Hee. That was my big challenge this time around: can I make the Council sympathetic? Must be careful not to make them into the fuzzy snuggly Council, though. Hee.
Buffista Fic: It Could Be Plot Bunnies
Where the Buffistas let their fanfic creative juices flow. May contain erotica.
More Lenny and Cordy...almost accidentally typed /. Ewww.
“How could I possibly be offended by that?”
“Well, some people have the crazy idea I don’t have any manners. That I just shoot my mouth off anywhere, but when it’s important, I have manners, like I don’t remember your name, Detective...”
“Logan. Like Boston Airport,.” Briscoe couldn’t believe it. He had to know how young this girl was, but he was still pulling out the crooked smile bit.
“Excuse us,” Lenny said.
“What?
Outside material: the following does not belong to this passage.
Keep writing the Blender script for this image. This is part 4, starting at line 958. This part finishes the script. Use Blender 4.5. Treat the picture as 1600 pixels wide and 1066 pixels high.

Why are you busting my hump?”
“You just can’t stop yourself, can you?”
“ I don’t know what you’re talking about.” He should be an actor. Pretty boy like that, with a very convincing shocked face. You can't kid a kidder. Or an ex-drunk. Or a veteran homicide cop. Mike Logan scored a very unfortunate triple-double with this piece of bull.
”Well, I’ll just be here to make sure “hump” stays a noun, if you get my drift. I’ll talk to Lolita the Next Generation, you interview Giles.”
Logan went off into the back with the librarian. Briscoe sat at one of the tables with Miss..Chase, it said on her I.D.
“Where’s Detective Logan?”
“I sent him out to prevent a felony.”
”That’s good, I guess. What was I saying?”
“Talking about your manners,’ Lenny said, dryly.
“Right. Giles doesn’t know everything. I mean, sure, he’s English, but he’s also Secret Life Guy. I wouldn’t call that classy.”
“Whoa. Secret life? What kind?”
”It’s this whole big thing...he’s Buffy’s Watcher, and teaches her how to catch monsters and be a big freak. He gets hit in the head a lot though...I guess he’s better at the bookwork part..”
”What’s a Watcher, Miss Chase?”
She sighed, looked bored, tossed her hair, all of teendom’s greatest hits that Lenny remembered from when the girls were young. He deserved it a lot more then, though he hated to think about it. “You didn’t hear about it from me.”
“We’ll pinkyswear on it, Miss Chase.”
“Cordelia. My mom’s Ms. Chase.. The Scoobies are gonna hate me for this.”
“Cordelia, a teacher’s dead. That’s more important than what your friends think.”
“They’re not my friends. But I did promise. You ever promise somebody something, even though you didn’t really like them?”
“I’m a cop,” Lenny said. “That’s what we do. Along with eating donuts and closing out bars with “Danny Boy."
After Cordelia told her story, Lenny felt even more confused. It just didn’t wash. A five-foot-nothing cheerleader wanna-be who inherited an ancient destiny that allowed her to save the world multiple times by the time she was sixteen. With the help of an undercover demonology expert. Uh huh, sure, makes as much sense as those pink elephants you used to see on Saturday nights, he thought. It made him depressed, but if Buffy had been trained to be a dealing or killing machine by the time she was sixteen....or a drunk like him, it would have made more sense. The streets, jails, and living rooms were full of those, all over America. God, Briscoe, you’re getting old, if fighting the good fight makes you suspicious. But he’d fought a lot of good fights and lost. And thanks to sobriety, he could remember them all. Ain’t clean living grand?
“I’m a cop,” Lenny said. “That’s what we do. Along with eating donuts and closing out bars with “Danny Boy."
You just can't *not* write the perfect zinger, can you, babe?
No pressure. But thank you.
Erika, brilliant. That's just amazing.
I believe the council, or giles, or someone said that was the reason the council was so cold, the deaths of the slayers, but I wasn't sold on it. It wasn't a good enough explanation for their actions, and it's not now, but... it's a lot more believable now.
You liked the Briscoe take on the destiny thing.
This:
But he’d fought a lot of good fights and lost. And thanks to sobriety, he could remember them all. Ain’t clean living grand?
My favorite line. I was nodding along with him.
Thanks. Dude,I'm thirty and all ready to shake my head and say "Kids. They just don't know." This is wrong, on some level.
Hee! and I'm 40, so I'm shaking my head at you and saying... Okay, not really *g*
Somehow I missed a step. And the memo that I'm not homicide. Or Jewish. Isn't there supposed to be some optimistic youthful phase in here, someplace, you know? Between insecure teenager and beat-up and jaded? And the voices in my head say "Yeah. My first marriage."